En outre, Ségolène Royal s'est également dite, "pas favorable à la libéralisation du cannabis tant qu'on n'a pas prouvé qu'on a mis tous les moyens pour démanteler les réseaux" de trafiquants. Cette position est partagée par le ministre de l'intérieur, Manuel Valls, qui, le 15 juin 2011, expliquait que "l'idée de légaliser le trafic de cannabis, de l'officialiser, d'en organiser la diffusion, va à l'encontre de[ses] valeurs". Le ministre du redressement industriel, Arnaud Montebourg, avait déclaré le 30 mars 2011, sur Rue89, être "opposé à toute forme de dépénalisation du cannabis".
Face à ce panorama de positions dans la gauche française, toute la droite, elle, fait bloc sur la question, se refusant à un quelconque assouplissement.

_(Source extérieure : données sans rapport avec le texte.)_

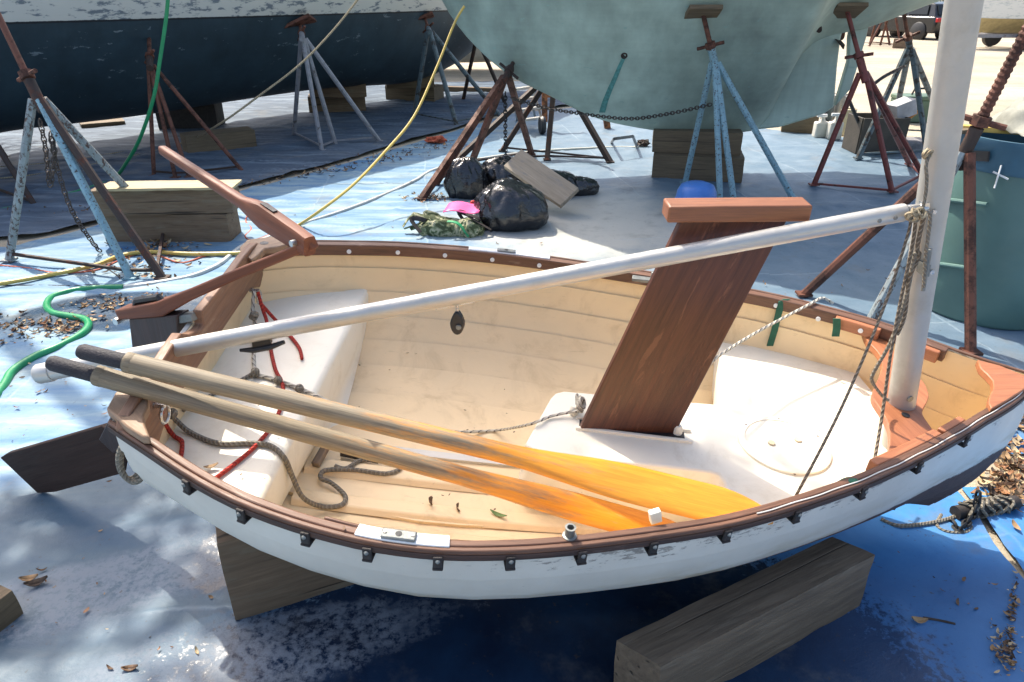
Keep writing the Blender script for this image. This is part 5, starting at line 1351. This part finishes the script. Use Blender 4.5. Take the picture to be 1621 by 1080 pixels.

Toute ? Non ! Seul un irréductible gaulliste prône un allègement de la répression. "Je ne suis pas sûr que nous soyons mûrs pour une légalisation, même pour une légalisation sous contrôle. Par contre il est temps de décriminaliser l'usage, la consommation de cannabis, et de passer à un stade contraventionnel", assurait, en juin 2011, l'ancien premier ministre Dominique de Villepin.